Document Type

Article

Comments

Cardozo Law Review, Forthcoming

Abstract

The modern era of corporate criminal law enforcement is dominated by an entity-based approach of compliance. There is broad agreement among prosecutors that this is the right way to deter misconduct within a company. Indeed, it is the official policy of the Department of Justice, and one of the key principles behind the United States Sentencing Commission’s Organizational Guidelines.

Prosecutors should be equally enthusiastic for using this framework to address wrongs that place within a similar organization: the prosecutor’s office itself. Prosecutorial misconduct, whether intentional or negligent, is not an infrequent occurrence. Although most prosecutors follow the law and behave ethically - just as most corporate employees do - that is not true of all prosecutors. A host of studies have documented prosecutorial misconduct, and one of - if not the - most common type of prosecutorial misconduct in these cases involved the suppression of exculpatory evidence in violation of Brady v.

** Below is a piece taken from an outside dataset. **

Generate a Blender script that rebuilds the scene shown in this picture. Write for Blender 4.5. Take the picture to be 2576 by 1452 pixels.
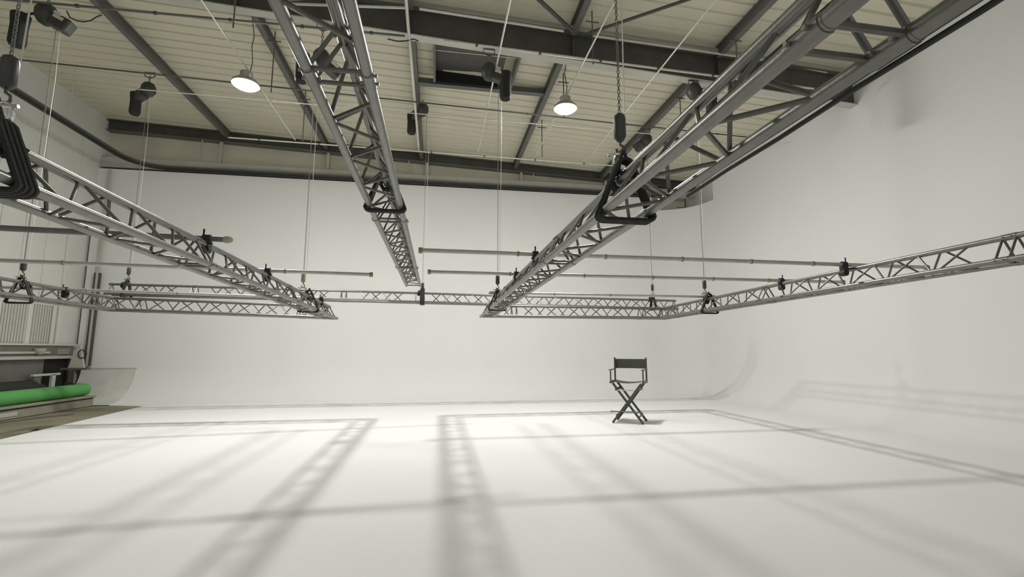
import bpy, bmesh, math, random
from mathutils import Vector, Matrix
random.seed(7)
for o in list(bpy.data.objects): bpy.data.objects.remove(o, do_unlink=True)
C = bpy.context.scene.collection
sc = bpy.context.scene

# ------------------------------------------------------------------ camera
# X runs along the back wall, Y into the hall, Z up; metres
F = 1173.88; H = 1.35
RX = Vector((0.98681, 0.02056, 0.16056))      # recomputed below from two horizontal directions
def unit(v): return v / v.length
dv = unit(Vector((1097-1288, 880-726, F))); lv = unit(Vector((8626-1288, 879-726, F)))
up = dv.cross(lv); up = -up if up.y > 0 else up; up.normalize()
# rows of MR take camera axes (x right, y down, z forward) to the room axes
MR = Matrix((lv, dv, up))                       # room = MR @ cam
cam_right = MR @ Vector((1,0,0)); cam_up = MR @ Vector((0,-1,0)); cam_back = MR @ Vector((0,0,-1))
cd = bpy.data.cameras.new('camera'); cam = bpy.data.objects.new('camera', cd); C.objects.link(cam)
cd.sensor_width = 36.0; cd.lens = 36.0*F/2576.0; cd.clip_start = 0.05; cd.clip_end = 200
m = Matrix((cam_right, cam_up, cam_back)).transposed().to_4x4(); m.translation = (0,0,H)
cam.matrix_world = m
sc.camera = cam
def ray(x, y): return MR @ Vector((x-1288, y-726, F))
def on_z(x, y, z): r = ray(x,y); return Vector((0,0,H)) + r*((z-H)/r.z)
def on_y(x, y, d): r = ray(x,y); return Vector((0,0,H)) + r*(d/r.y)
def on_x(x, y, X): r = ray(x,y); return Vector((0,0,H)) + r*(X/r.x)

# ------------------------------------------------------------------ light and exposure
w = bpy.data.worlds.new('hall'); sc.world = w; w.use_nodes = True
w.node_tree.nodes['Background'].inputs[0].default_value = (0.93, 0.96, 1.0, 1)
w.node_tree.nodes['Background'].inputs[1].default_value = 0.37
LAMPS = [(-3.43, 8.39), (2.39, 8.29), (-3.43, -3.0), (2.39, -3.0)]  # last two are dim fill lamps added behind the camera
LAMP_S = (540.0, 540.0, 40.0, 40.0)     # radiance of each lens
LAMP_COL = (1.0, 0.993, 0.965)
sc.view_settings.view_transform = 'Standard'; sc.view_settings.look = 'None'
sc.view_settings.exposure = 0.40; sc.view_settings.gamma = 1.0
sc.view_settings.use_curve_mapping = False

# ------------------------------------------------------------------ materials
def mat(name, col, rough=0.6, metal=0.0, noise=0.0, nscale=8.0, bump=0.0, bscale=60.0, emit=None, spec=None, col2=None, detail=3.0):
    mt = bpy.data.materials.new(name); mt.use_nodes = True
    nt = mt.node_tree; b = nt.nodes['Principled BSDF']
    b.inputs['Base Color'].default_value = (*col, 1); b.inputs['Roughness'].default_value = rough
    b.inputs['Metallic'].default_value = metal
    if spec is not None: b.inputs['Specular IOR Level'].default_value = spec
    tc = nt.nodes.new('ShaderNodeTexCoord')
    if noise or col2:
        n = nt.nodes.new('ShaderNodeTexNoise'); n.inputs['Scale'].default_value = nscale; n.inputs['Detail'].default_value = detail
        nt.links.new(tc.outputs['Object'], n.inputs['Vector'])
        mx = nt.nodes.new('ShaderNodeMix'); mx.data_type = 'RGBA'
        c2 = col2 if col2 else tuple(c*(1-noise) for c in col)
        mx.inputs[6].default_value = (*col, 1); mx.inputs[7].default_value = (*c2, 1)
        rp = nt.nodes.new('ShaderNodeMapRange'); rp.inputs[1].default_value = 0.38; rp.inputs[2].default_value = 0.68
        nt.links.new(n.outputs['Fac'], rp.inputs[0]); nt.links.new(rp.outputs[0], mx.inputs[0])
        nt.links.new(mx.outputs[2], b.inputs['Base Color'])
    if bump:
        n2 = nt.nodes.new('ShaderNodeTexNoise'); n2.inputs['Scale'].default_value = bscale
        nt.links.new(tc.outputs['Object'], n2.inputs['Vector'])
        bp = nt.nodes.new('ShaderNodeBump'); bp.inputs['Strength'].default_value = bump; bp.inputs['Distance'].default_value = 0.01
        nt.links.new(n2.outputs['Fac'], bp.inputs['Height']); nt.links.new(bp.outputs[0], b.inputs['Normal'])
    if emit:
        b.inputs['Emission Color'].default_value = (*emit[0], 1); b.inputs['Emission Strength'].default_value = emit[1]
    return mt
M_cyc   = mat('white_paint', (0.84, 0.84, 0.82), 0.62, noise=0.02, nscale=0.8, spec=0.3)
M_floor = mat('white_floor_paint', (0.85, 0.85, 0.835), 0.5, noise=0.03, nscale=0.7, spec=0.3, detail=5)
M_conc  = mat('brown_floor', (0.26, 0.235, 0.16), 0.7, noise=0.25, nscale=1.6)
M_left  = mat('grey_wall_panel', (0.72, 0.72, 0.67), 0.6, noise=0.05, nscale=2)
M_board = mat('unpainted_board', (0.72, 0.72, 0.67), 0.6, noise=0.12, nscale=3)
M_gable = mat('beige_gable', (0.66, 0.63, 0.50), 0.7, noise=0.12, nscale=1.2)
M_roof  = mat('cream_roof_sheet', (0.68, 0.645, 0.50), 0.55, noise=0.05, nscale=1.5)
M_roofdark = mat('roof_joint', (0.36, 0.33, 0.24), 0.7, noise=0.05)
M_steel = mat('grey_steel_paint', (0.135, 0.135, 0.12), 0.5, noise=0.12, nscale=3)
M_steeld = mat('dark_steel_paint', (0.080, 0.078, 0.067), 0.5, noise=0.2, nscale=3)
M_ledge = mat('light_grey_beam', (0.52, 0.51, 0.45), 0.6, noise=0.08, nscale=2)
M_alu   = mat('truss_aluminium', (0.23, 0.23, 0.21), 0.38, metal=0.8, noise=0.12, nscale=14, bump=0.05, bscale=90)
M_alud  = mat('brace_aluminium', (0.17, 0.17, 0.15), 0.4, metal=0.85, noise=0.15, nscale=20)
M_pipe  = mat('scaffold_pipe', (0.50, 0.50, 0.46), 0.4, metal=0.6, noise=0.12, nscale=10)
M_white_pipe = mat('pale_conduit', (0.62, 0.60, 0.52), 0.45, metal=0.2, noise=0.05)
M_black = mat('black_rubber', (0.018, 0.018, 0.016), 0.6, noise=0.2, nscale=12)
M_sling = mat('black_sling_cloth', (0.022, 0.022, 0.019), 0.75, noise=0.3, nscale=30, bump=0.3, bscale=200)
M_chain = mat('chain_steel', (0.20, 0.20, 0.175), 0.6, metal=0.5)
M_chrome = mat('bright_steel', (0.70, 0.70, 0.66), 0.22, metal=0.95)
M_bag   = mat('bag_canvas', (0.022, 0.022, 0.018), 0.85, noise=0.2, nscale=9, bump=0.3, bscale=40)
M_body  = mat('hoist_casing', (0.045, 0.045, 0.038), 0.45, noise=0.2, nscale=6)
M_plate = mat('pale_plate', (0.60, 0.58, 0.50), 0.5)
M_brass = mat('yellow_hook_paint', (0.32, 0.29, 0.17), 0.5)
M_tape  = mat('ochre_tape', (0.28, 0.24, 0.12), 0.6)
M_foam  = mat('beige_foam', (0.42, 0.40, 0.28), 0.7)
M_green = mat('green_backdrop', (0.10, 0.38, 0.095), 0.65, noise=0.05, nscale=4)
M_dark  = mat('near_black', (0.012, 0.012, 0.011), 0.8, noise=0.1)
M_shade = mat('shutter_grey', (0.17, 0.17, 0.145), 0.6, noise=0.1, nscale=2)
M_ribs  = mat('ribbed_sheet', (0.60, 0.60, 0.55), 0.55, noise=0.04)
M_wood  = mat('dusty_step', (0.33, 0.31, 0.24), 0.7, noise=0.15, nscale=3)
M_frame = mat('chair_lacquer', (0.060, 0.060, 0.052), 0.4, noise=0.1, nscale=20)
M_canvas = mat('chair_canvas', (0.065, 0.065, 0.055), 0.85, noise=0.2, nscale=40, bump=0.2, bscale=300)
M_lens  = [mat('lamp_lens', (0.9, 0.9, 0.88), 0.4, emit=(LAMP_COL, e)) for e in LAMP_S]
M_lampbody = mat('lamp_housing', (0.42, 0.41, 0.37), 0.4, metal=0.5)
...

Maryland. The existing framework for addressing prosecutorial misconduct is entirely backward-looking - and ineffective. Judges and state bars are supposed to police violations when they occur. But just as a model that focuses solely on individual liability and addressing particular violations after-the-fact proved inadequate in deterring corporate crime, so, too has it failed in addressing misconduct within the larger entity of the prosecutor’s office. Most violations never come to light, and when they do, individual actors responsible for the misconduct rarely face any consequences.

Prosecutors recognized these failings when the entity at issue was a corporation. They have aggressively targeted the entity itself to address these shortcomings and to encourage forward-looking reforms. Specifically, they have used the entity as a partner in stopping wrongdoing before it happens by insisting on strong compliance programs that rely on training, supervision, transparency, and monitoring. This Article argues that it is time for prosecutors to recognize that their own offices should be held to the same standards.